> [Brief]:
Reproduce exactly the lines below from the one containing "Recreate this scene as a Blender Python (bpy) script. The script" through the one containing "scene.camera = cam", including both, and nothing else.

(Scene modeling code data)
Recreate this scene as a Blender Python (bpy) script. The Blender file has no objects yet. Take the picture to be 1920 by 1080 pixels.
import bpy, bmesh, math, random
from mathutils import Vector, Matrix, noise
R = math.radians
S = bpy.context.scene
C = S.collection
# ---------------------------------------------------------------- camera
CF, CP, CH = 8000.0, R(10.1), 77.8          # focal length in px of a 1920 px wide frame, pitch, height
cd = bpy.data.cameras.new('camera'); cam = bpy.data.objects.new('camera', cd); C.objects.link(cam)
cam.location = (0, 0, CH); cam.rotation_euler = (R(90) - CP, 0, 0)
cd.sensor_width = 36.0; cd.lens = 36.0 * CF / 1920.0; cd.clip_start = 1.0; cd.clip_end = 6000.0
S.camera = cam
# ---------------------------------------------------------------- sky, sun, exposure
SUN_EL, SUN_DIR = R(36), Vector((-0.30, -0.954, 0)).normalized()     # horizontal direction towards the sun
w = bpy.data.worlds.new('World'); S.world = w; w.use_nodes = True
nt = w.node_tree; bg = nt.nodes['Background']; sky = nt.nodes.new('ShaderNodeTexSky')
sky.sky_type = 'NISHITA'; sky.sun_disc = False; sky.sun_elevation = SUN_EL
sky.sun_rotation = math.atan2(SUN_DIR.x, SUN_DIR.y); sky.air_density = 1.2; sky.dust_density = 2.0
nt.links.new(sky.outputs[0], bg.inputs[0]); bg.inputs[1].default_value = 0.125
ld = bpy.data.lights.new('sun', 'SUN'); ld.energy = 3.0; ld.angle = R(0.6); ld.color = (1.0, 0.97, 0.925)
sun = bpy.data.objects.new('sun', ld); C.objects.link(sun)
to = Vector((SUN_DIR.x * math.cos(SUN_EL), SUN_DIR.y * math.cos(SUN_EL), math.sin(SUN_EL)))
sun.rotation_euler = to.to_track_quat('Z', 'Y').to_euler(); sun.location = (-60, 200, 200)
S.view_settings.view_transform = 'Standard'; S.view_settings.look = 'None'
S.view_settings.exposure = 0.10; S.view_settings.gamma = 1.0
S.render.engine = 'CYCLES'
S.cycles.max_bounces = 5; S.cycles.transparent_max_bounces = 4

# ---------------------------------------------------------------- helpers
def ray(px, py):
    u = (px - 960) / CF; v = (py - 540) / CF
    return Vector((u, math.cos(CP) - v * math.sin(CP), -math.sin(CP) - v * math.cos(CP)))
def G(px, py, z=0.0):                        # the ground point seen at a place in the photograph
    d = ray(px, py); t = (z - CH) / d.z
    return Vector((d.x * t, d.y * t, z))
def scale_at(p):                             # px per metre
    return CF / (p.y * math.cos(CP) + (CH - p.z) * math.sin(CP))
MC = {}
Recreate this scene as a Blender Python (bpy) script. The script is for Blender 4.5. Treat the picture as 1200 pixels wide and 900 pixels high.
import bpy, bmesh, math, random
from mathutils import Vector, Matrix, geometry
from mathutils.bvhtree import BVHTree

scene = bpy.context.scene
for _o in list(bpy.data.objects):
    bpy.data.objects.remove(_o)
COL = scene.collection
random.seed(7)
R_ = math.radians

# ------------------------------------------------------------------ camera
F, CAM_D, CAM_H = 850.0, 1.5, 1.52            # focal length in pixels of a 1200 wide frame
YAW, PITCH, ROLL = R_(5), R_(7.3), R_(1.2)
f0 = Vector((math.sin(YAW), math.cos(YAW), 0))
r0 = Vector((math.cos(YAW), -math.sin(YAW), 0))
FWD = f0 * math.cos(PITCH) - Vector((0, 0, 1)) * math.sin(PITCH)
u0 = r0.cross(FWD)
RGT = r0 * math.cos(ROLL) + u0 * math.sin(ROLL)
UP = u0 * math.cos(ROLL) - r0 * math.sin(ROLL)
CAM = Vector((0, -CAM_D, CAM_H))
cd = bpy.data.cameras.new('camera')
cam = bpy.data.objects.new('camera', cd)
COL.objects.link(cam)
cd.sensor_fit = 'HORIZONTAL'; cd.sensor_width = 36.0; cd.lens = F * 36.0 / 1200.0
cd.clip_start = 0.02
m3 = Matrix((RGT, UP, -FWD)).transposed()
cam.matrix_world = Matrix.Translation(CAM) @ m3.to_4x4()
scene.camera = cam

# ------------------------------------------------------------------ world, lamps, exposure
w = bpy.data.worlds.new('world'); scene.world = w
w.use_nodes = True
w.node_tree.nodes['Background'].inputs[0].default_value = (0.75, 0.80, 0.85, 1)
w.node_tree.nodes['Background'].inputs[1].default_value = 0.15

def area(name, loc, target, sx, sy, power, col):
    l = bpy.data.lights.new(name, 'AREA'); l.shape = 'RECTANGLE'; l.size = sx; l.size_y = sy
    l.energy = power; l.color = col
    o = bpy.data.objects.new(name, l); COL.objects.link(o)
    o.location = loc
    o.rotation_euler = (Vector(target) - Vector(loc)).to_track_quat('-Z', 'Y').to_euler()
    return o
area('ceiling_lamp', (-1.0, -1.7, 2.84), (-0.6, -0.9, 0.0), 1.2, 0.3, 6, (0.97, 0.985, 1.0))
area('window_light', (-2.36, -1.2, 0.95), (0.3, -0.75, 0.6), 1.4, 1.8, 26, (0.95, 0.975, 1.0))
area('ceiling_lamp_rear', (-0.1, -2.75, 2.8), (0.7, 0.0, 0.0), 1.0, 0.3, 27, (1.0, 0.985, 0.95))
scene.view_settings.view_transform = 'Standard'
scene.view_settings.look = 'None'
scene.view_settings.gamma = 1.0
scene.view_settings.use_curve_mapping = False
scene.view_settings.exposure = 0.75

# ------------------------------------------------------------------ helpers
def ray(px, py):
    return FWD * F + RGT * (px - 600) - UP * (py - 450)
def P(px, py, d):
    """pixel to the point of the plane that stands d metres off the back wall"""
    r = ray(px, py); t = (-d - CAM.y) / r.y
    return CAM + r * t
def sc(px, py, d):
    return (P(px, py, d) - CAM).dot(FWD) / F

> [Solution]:
Recreate this scene as a Blender Python (bpy) script. The script is for Blender 4.5. Treat the picture as 1200 pixels wide and 900 pixels high.
import bpy, bmesh, math, random
from mathutils import Vector, Matrix, geometry
from mathutils.bvhtree import BVHTree

scene = bpy.context.scene
for _o in list(bpy.data.objects):
    bpy.data.objects.remove(_o)
COL = scene.collection
random.seed(7)
R_ = math.radians

# ------------------------------------------------------------------ camera
F, CAM_D, CAM_H = 850.0, 1.5, 1.52            # focal length in pixels of a 1200 wide frame
YAW, PITCH, ROLL = R_(5), R_(7.3), R_(1.2)
f0 = Vector((math.sin(YAW), math.cos(YAW), 0))
r0 = Vector((math.cos(YAW), -math.sin(YAW), 0))
FWD = f0 * math.cos(PITCH) - Vector((0, 0, 1)) * math.sin(PITCH)
u0 = r0.cross(FWD)
RGT = r0 * math.cos(ROLL) + u0 * math.sin(ROLL)
UP = u0 * math.cos(ROLL) - r0 * math.sin(ROLL)
CAM = Vector((0, -CAM_D, CAM_H))
cd = bpy.data.cameras.new('camera')
cam = bpy.data.objects.new('camera', cd)
COL.objects.link(cam)
cd.sensor_fit = 'HORIZONTAL'; cd.sensor_width = 36.0; cd.lens = F * 36.0 / 1200.0
cd.clip_start = 0.02
m3 = Matrix((RGT, UP, -FWD)).transposed()
cam.matrix_world = Matrix.Translation(CAM) @ m3.to_4x4()
scene.camera = cam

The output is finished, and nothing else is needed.